Islam sebagai agama rahmatan lil ‘alamin pada mulanya datang ke Indonesia lewat para pedagang dari Gujarat. Bagaimana bisa Islam sebagai agama pendatang menjadi agama mayoritas? Apakah dikarenakan metode dakwah Islam yang keras seperti sekarang ini? Tentu saja tidak. Metode dakwah Islam sekarang yang keras (walaupun tidak keseluruhan, tapi itulah yang terlihat di mata dunia) malah menimbulkan banyak berkurangnya simpatisan Islam. Bukan menimbulkan citra baik di mata dunia malah memperburuk citra Islam.
Masih ingatkah
kita dengan metode-metode yang digunakan oleh para wali di tanah Jawa dulu? Sunan
Giri dengan Gending Asmaradana dan Pucung, Sunan Kalijaga dengan Wayang Kulit dan
Gamelan, Sunan Muria dengan Tembang Kinanthi dan Sinom, Sunan Kudus dengan
Menara dan Sapi, dan masih banyak yang lain. Lewat tradisi-tradisi masyarakat
Jawa yang memiliki berbagai kepercayaan seperti Hindu, Budha, Animisme, dan
Dinamisme, para wali dengan sangat perlahan-lahan memasukkan syari’at Islam ke
dalam tradisi yang sudah ada, sehingga masyarakat Jawa yang dulunya mayoritas
Hindu-Budha sekarang menjelma menjadi masyarakat Islam. Dengan memprioritaskan
toleransi yang sangat tinggi itulah para wali mampu merebut hati masyarakat
Jawa zaman dahulu, sehingga sampailah Islam pada generasi kita.
Masih ingatkah
kita dengan peran para Ulama’ era Kemerdekaan? Dengan kebijakan-kebijakan dan
fatwa-fatwa yang sangat menjunjung tinggi toleransi akhirnya Republik Indonesia
berhasil mempertahankan kesatuan Negara ini.
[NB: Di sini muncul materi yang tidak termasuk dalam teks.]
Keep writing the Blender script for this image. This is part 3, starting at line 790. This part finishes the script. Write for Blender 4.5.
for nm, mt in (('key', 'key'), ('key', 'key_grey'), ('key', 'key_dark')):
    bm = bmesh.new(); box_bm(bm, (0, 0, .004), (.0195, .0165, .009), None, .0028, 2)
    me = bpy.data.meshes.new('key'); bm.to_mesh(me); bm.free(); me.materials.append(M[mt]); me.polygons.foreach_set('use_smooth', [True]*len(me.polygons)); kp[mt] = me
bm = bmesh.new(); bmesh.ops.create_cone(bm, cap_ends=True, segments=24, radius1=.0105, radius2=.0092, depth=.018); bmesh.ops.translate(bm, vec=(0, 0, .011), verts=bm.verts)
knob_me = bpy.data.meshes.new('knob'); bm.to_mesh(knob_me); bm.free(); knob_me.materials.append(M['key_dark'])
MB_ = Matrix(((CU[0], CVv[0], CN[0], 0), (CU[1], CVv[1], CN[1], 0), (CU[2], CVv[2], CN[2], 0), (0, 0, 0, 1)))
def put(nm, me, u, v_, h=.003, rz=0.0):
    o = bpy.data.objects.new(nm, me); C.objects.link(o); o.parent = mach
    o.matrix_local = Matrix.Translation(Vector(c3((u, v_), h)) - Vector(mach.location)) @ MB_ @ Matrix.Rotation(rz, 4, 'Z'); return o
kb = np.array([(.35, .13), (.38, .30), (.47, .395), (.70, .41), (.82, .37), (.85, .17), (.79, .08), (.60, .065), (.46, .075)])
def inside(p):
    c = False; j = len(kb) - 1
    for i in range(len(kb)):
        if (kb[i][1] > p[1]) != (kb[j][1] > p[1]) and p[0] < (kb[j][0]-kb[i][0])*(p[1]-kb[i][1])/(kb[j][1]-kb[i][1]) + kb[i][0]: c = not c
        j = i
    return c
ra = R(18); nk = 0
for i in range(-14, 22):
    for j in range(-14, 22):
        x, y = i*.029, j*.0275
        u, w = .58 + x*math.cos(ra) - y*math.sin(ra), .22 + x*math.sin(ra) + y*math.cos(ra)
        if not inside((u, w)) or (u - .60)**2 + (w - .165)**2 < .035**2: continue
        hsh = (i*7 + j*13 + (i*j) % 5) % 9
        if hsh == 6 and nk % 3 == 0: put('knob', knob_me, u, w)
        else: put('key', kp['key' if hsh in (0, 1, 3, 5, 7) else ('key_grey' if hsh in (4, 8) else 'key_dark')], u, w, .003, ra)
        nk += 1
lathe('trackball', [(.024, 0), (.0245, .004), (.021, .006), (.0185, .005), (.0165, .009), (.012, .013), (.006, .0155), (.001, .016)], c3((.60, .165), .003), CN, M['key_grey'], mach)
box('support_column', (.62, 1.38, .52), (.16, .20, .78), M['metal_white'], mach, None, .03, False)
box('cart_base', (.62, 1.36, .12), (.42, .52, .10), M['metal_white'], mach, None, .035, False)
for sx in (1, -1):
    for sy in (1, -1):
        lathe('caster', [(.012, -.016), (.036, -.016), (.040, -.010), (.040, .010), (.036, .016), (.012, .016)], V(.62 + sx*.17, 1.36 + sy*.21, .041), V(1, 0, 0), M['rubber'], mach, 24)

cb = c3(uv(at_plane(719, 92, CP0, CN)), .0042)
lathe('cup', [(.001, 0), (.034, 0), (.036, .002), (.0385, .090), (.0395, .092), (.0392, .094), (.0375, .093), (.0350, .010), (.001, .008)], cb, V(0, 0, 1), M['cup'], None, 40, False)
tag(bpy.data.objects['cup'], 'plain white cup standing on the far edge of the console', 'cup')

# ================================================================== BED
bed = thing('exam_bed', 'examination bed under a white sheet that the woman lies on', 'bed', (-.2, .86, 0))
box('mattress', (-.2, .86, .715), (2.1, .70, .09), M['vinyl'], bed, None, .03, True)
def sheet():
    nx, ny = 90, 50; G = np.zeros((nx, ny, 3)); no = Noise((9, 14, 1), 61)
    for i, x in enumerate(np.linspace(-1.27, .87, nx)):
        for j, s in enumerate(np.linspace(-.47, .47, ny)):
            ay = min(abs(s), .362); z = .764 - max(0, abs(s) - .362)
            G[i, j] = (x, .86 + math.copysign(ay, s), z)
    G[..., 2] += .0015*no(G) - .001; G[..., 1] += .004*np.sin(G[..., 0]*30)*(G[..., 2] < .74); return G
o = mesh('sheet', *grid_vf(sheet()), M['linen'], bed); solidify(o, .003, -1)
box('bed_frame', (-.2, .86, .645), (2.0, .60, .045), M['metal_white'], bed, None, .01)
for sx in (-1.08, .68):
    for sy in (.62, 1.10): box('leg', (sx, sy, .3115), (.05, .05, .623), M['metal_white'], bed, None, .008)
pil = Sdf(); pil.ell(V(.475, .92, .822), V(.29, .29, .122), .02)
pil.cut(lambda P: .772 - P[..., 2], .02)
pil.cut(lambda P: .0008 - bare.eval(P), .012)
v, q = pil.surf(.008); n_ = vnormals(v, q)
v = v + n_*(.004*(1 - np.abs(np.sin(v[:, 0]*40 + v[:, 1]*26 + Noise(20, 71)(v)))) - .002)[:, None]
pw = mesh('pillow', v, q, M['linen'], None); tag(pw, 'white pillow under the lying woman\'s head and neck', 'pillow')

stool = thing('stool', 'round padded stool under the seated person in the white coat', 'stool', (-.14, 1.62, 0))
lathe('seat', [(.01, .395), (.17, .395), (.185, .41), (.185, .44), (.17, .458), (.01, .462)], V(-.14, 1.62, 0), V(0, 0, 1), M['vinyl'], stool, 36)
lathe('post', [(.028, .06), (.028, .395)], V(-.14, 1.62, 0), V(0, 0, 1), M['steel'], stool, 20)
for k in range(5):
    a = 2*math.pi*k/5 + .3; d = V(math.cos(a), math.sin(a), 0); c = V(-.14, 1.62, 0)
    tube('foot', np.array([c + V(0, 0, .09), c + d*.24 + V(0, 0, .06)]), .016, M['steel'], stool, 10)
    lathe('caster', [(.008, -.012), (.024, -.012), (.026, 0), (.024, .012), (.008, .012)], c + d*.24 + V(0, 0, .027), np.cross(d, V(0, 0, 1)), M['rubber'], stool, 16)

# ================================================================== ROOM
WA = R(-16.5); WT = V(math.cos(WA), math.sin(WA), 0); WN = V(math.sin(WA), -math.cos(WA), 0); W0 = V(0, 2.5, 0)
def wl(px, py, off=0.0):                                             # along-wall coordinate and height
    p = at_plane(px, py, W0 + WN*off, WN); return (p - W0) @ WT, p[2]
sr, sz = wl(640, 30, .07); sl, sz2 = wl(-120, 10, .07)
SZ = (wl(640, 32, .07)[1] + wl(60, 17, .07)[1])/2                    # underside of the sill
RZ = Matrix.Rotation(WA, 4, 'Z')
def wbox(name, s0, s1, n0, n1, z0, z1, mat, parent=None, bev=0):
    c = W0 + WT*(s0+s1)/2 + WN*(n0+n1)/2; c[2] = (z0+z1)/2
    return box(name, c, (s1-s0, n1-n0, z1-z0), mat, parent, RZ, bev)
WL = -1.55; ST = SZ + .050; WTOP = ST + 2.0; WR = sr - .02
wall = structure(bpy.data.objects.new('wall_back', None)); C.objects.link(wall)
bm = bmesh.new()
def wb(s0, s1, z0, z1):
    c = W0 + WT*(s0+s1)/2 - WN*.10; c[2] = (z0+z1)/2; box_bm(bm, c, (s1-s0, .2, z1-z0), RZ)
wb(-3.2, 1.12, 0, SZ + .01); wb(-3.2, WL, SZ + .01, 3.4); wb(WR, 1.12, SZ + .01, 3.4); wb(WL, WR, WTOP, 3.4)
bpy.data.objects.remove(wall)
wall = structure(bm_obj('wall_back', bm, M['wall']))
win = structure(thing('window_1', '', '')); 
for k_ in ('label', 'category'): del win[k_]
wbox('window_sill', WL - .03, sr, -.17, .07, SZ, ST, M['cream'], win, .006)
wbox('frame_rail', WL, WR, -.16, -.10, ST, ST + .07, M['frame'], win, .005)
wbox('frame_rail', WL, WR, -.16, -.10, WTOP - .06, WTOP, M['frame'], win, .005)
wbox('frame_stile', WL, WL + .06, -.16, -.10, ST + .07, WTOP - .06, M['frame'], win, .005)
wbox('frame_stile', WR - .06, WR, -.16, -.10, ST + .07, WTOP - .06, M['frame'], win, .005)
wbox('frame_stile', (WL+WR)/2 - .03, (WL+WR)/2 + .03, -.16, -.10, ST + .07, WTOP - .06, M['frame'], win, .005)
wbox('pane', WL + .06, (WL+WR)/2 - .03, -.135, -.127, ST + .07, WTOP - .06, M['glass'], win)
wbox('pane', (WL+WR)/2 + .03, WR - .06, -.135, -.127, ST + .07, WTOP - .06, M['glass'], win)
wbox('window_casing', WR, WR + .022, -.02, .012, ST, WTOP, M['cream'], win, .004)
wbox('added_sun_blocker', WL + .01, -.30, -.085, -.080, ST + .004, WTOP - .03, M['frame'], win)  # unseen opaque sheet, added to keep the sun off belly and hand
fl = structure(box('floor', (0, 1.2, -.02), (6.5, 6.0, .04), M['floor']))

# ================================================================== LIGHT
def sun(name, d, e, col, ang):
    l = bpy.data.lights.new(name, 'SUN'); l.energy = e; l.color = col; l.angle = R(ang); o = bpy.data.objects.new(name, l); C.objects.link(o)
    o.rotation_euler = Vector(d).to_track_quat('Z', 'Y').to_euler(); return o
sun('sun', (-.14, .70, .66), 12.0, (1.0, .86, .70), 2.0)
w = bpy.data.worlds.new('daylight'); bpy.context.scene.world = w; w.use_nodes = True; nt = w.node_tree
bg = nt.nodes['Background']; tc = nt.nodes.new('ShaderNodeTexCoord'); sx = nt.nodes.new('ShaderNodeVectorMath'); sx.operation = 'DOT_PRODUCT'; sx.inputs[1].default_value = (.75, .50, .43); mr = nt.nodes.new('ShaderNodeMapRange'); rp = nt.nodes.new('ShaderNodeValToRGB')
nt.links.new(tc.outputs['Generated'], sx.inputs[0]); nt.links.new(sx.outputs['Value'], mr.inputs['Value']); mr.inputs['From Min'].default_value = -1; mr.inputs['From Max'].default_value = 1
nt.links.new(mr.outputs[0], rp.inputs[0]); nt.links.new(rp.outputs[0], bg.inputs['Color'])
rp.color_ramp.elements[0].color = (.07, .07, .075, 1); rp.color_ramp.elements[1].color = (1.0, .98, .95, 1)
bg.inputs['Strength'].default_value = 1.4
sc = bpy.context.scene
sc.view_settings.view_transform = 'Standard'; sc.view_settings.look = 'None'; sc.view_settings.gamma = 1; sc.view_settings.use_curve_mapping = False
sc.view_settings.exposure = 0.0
Demi kesatuan Republik Indonesia,
Panitia Sembilan yang didalamnya terdapat K.H.A.Wahid Hasyim tidak memaksakan
untuk mempertahankan “Ketuhanan dengan kewajiban menjalankan syari’at Islam
bagi pemeluk-pemeluknya” sebagai sila pertama Pancasila. Betapa mulianya
keputusan tersebut sehingga NKRI bisa utuh tidak terpecah belah satu sama lain.